We even saw this cross-cutting effect in communities like the Mallahs. Male Mallahs shifted to the Mahagathbandhan for reasons of caste or hopes of jobs. Female Mallahs stayed with Nitish.

Basically, Nitish Kumar has blocked 50% of the core women vote and reduced the scope of expansion beyond the Muslim-Yadav base for Tejashwi.

This is why I call this election the AGC effect -- Age, Gender, Caste.

People will play up the narrative of Rs 10,000 disbursed by Nitish Kumar under the rozgar yojana for women just before the election. It was an important factor which oiled a machine that had been set up 15 years back.

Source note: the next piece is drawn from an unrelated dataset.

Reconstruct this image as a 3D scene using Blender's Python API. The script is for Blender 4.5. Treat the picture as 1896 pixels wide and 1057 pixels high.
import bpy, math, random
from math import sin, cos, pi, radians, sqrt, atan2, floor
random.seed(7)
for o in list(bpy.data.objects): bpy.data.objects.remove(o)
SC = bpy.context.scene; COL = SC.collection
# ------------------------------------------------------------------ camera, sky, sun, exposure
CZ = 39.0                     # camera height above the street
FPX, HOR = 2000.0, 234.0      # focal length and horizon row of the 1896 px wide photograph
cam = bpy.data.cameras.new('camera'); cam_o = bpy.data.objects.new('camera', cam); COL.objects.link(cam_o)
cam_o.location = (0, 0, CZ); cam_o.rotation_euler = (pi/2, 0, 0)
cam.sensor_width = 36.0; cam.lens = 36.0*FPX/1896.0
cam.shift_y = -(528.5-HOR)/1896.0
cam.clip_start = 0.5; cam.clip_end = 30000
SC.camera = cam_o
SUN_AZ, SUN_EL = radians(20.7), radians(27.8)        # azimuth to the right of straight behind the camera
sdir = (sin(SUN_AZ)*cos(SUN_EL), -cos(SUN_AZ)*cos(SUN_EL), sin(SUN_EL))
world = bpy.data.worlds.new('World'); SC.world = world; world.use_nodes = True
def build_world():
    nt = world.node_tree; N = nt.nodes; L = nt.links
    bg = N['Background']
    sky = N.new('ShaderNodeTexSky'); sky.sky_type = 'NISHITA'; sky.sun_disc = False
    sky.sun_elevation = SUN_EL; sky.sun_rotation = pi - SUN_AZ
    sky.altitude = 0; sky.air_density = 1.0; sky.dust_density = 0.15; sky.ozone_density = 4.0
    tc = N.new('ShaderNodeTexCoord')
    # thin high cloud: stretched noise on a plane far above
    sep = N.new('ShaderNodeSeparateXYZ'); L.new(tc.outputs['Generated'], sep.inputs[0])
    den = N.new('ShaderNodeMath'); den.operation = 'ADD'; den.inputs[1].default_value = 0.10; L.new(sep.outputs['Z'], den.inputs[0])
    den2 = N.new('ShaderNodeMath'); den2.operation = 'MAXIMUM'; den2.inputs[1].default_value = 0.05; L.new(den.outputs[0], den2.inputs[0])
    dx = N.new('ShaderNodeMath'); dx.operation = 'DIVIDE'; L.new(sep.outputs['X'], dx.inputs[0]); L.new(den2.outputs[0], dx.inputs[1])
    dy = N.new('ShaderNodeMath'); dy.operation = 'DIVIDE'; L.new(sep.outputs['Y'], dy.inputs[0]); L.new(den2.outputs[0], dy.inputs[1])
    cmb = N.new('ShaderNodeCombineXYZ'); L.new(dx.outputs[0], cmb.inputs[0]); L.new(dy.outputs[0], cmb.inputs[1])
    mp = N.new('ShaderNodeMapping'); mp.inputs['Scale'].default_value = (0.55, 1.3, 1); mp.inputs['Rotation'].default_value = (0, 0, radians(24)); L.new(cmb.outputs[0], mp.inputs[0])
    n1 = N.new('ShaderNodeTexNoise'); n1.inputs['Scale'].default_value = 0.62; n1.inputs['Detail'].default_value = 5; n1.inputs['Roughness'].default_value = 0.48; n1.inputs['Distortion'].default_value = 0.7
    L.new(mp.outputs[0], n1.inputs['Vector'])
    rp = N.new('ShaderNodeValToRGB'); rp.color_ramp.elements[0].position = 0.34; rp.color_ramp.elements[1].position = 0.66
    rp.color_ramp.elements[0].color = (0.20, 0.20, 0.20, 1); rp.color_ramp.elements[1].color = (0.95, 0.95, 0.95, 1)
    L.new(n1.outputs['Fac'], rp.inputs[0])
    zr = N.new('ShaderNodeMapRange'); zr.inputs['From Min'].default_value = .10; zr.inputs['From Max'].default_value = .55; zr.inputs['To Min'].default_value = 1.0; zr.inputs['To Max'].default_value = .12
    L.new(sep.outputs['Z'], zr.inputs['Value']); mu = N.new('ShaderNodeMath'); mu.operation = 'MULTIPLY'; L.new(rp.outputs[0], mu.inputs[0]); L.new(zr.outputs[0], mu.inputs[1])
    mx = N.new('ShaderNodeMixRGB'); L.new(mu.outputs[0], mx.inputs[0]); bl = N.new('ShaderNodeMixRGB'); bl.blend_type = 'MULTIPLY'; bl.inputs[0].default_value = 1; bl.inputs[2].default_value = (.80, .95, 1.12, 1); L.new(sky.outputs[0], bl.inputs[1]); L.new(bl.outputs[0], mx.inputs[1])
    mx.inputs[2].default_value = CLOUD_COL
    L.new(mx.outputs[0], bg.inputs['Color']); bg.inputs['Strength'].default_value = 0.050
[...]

If you did not have that machine to begin with, you would not have been able to oil it.

Nitish built a maternal welfare state over the last 10 to 15 years -- and the latest Rs 10,000 scheme further mobilised women voters.

IMAGE: Women in Chief Minister Nitish Kumar's village, Kalyan Bigha, in Nalanda celebrate NDA leads in the Bihar assembly election 2025. Photograph: ANI Video Grab

So the hero of the verdict is Nitish Kumar?

Absolutely, I have no doubt about it -- and this is not because of the Rs 10,000 scheme to women or his governance record in the last 5 years.

He is basically the Amitabh Bachchan of Bihar politics. He has built a brand over time.

Why do people love Amitabh Bachchan? It is because of his legacy -- and his latest movie is another reason to love him.

Nitish Kumar has firmly secured his place in history.